### RECORDED INFORMATION
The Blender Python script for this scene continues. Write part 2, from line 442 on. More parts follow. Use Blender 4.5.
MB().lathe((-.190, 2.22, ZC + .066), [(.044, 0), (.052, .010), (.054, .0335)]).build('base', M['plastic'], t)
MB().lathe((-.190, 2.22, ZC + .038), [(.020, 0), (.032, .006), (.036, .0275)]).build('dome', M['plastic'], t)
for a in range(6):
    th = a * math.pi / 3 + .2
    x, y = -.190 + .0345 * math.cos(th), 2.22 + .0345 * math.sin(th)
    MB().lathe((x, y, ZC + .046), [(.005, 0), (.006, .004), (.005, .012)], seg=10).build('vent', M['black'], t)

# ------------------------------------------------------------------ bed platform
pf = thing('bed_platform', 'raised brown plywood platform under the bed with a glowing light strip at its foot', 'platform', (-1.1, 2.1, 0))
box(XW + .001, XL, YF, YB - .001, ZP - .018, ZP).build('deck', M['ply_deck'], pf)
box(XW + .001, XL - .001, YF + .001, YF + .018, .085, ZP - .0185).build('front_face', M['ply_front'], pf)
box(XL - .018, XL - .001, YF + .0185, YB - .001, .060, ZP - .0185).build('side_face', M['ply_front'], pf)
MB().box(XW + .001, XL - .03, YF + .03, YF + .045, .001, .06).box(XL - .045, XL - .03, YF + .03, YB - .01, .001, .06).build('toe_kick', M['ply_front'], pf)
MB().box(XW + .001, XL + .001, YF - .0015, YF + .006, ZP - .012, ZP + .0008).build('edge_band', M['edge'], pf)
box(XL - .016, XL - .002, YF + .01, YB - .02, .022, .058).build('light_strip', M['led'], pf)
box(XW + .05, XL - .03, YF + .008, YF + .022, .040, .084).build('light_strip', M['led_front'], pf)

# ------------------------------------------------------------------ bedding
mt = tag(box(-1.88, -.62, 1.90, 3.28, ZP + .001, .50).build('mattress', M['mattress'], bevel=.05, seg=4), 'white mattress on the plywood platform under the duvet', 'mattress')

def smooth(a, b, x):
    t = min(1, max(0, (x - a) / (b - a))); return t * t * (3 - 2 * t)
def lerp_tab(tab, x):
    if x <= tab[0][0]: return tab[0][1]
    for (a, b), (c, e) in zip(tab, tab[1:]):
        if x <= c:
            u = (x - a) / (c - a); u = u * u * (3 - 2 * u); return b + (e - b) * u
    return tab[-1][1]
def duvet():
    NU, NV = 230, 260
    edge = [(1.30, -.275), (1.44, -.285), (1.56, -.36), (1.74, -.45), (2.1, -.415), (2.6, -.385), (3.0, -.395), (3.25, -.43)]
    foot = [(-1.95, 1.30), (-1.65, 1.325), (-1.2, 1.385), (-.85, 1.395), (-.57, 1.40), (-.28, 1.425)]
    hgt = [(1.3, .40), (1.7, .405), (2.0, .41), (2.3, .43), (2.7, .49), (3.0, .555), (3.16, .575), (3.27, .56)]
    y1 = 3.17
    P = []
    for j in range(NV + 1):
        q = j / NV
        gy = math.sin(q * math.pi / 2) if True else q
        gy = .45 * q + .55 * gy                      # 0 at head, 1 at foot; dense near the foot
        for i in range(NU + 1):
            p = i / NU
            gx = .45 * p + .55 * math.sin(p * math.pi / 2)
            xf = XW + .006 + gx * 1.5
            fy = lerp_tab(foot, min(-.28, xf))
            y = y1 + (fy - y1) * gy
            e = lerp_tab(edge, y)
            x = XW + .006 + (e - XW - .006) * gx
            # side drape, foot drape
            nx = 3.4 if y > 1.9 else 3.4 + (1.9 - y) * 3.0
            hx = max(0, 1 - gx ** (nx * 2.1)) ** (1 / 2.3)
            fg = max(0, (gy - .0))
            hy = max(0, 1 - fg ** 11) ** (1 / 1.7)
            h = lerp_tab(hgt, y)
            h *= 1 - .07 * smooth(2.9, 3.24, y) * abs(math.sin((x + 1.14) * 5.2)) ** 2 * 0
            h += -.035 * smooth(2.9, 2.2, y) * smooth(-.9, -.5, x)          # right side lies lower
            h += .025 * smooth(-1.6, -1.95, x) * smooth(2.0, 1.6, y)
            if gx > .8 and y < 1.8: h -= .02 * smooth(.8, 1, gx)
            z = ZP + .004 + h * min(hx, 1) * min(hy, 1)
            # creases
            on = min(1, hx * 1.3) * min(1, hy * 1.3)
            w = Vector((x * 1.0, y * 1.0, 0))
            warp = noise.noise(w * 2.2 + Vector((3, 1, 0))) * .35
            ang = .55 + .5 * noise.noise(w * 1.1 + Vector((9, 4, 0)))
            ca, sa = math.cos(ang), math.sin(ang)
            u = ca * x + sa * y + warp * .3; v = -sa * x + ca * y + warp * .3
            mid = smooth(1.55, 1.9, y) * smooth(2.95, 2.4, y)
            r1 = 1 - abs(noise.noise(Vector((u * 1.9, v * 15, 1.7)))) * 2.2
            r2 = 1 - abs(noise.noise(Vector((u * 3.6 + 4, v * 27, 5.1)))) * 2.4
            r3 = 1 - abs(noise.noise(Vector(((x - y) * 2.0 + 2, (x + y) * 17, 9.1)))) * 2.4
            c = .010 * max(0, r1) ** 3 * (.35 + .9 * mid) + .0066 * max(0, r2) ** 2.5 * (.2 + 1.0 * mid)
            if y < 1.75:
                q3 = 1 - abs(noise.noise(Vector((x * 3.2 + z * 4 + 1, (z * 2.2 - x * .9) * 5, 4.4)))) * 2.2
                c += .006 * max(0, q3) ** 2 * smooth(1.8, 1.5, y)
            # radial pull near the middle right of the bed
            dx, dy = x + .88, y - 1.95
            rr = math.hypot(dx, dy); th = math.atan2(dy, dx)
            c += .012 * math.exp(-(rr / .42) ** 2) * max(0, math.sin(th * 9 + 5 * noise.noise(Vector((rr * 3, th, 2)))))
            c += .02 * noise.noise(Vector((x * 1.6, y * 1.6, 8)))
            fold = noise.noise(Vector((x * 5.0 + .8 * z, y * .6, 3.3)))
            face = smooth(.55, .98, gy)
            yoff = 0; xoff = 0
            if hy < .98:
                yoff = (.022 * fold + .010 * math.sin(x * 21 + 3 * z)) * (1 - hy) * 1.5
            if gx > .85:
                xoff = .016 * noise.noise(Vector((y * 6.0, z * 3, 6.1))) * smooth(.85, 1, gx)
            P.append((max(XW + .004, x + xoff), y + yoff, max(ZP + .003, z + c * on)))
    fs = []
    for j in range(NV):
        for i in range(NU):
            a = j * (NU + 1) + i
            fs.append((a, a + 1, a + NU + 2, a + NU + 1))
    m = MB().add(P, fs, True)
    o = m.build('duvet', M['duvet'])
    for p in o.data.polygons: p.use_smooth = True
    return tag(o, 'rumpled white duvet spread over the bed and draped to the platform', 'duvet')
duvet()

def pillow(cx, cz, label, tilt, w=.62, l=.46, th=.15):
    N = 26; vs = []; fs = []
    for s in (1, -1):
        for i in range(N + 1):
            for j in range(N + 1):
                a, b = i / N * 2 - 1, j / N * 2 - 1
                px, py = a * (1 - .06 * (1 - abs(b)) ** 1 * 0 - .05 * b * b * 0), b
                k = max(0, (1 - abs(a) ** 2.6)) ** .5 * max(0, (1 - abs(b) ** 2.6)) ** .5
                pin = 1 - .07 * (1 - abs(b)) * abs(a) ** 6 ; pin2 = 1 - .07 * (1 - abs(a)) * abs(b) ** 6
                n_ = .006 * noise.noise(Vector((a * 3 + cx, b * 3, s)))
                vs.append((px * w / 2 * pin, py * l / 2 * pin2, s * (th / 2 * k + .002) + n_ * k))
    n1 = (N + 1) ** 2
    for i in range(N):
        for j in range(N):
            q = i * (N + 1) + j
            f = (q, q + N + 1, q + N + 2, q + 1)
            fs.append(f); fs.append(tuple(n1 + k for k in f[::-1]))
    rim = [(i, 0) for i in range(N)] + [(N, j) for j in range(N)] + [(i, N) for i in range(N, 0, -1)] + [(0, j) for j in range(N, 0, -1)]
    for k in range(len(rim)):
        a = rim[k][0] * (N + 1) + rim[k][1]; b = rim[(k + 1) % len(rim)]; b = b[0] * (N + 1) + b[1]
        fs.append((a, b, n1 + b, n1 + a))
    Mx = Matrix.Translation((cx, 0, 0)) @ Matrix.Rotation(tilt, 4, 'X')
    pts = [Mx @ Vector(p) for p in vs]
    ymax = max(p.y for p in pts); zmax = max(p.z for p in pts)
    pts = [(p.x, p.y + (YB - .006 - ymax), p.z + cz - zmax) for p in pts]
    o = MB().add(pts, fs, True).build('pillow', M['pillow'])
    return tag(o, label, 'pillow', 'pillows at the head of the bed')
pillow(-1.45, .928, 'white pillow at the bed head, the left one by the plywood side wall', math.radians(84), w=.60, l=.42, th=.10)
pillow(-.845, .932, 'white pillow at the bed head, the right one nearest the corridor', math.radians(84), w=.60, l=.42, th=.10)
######
REQUIRED TASK
Quote verbatim the opening lines of the listing above, ending with the line where "box(XL - .018, XL" appears; include both endpoints and nothing more.

CORRECT OUTPUT
The Blender Python script for this scene continues. Write part 2, from line 442 on. More parts follow. Use Blender 4.5.
MB().lathe((-.190, 2.22, ZC + .066), [(.044, 0), (.052, .010), (.054, .0335)]).build('base', M['plastic'], t)
MB().lathe((-.190, 2.22, ZC + .038), [(.020, 0), (.032, .006), (.036, .0275)]).build('dome', M['plastic'], t)
for a in range(6):
    th = a * math.pi / 3 + .2
    x, y = -.190 + .0345 * math.cos(th), 2.22 + .0345 * math.sin(th)
    MB().lathe((x, y, ZC + .046), [(.005, 0), (.006, .004), (.005, .012)], seg=10).build('vent', M['black'], t)

# ------------------------------------------------------------------ bed platform
pf = thing('bed_platform', 'raised brown plywood platform under the bed with a glowing light strip at its foot', 'platform', (-1.1, 2.1, 0))
box(XW + .001, XL, YF, YB - .001, ZP - .018, ZP).build('deck', M['ply_deck'], pf)
box(XW + .001, XL - .001, YF + .001, YF + .018, .085, ZP - .0185).build('front_face', M['ply_front'], pf)
box(XL - .018, XL - .001, YF + .0185, YB - .001, .060, ZP - .0185).build('side_face', M['ply_front'], pf)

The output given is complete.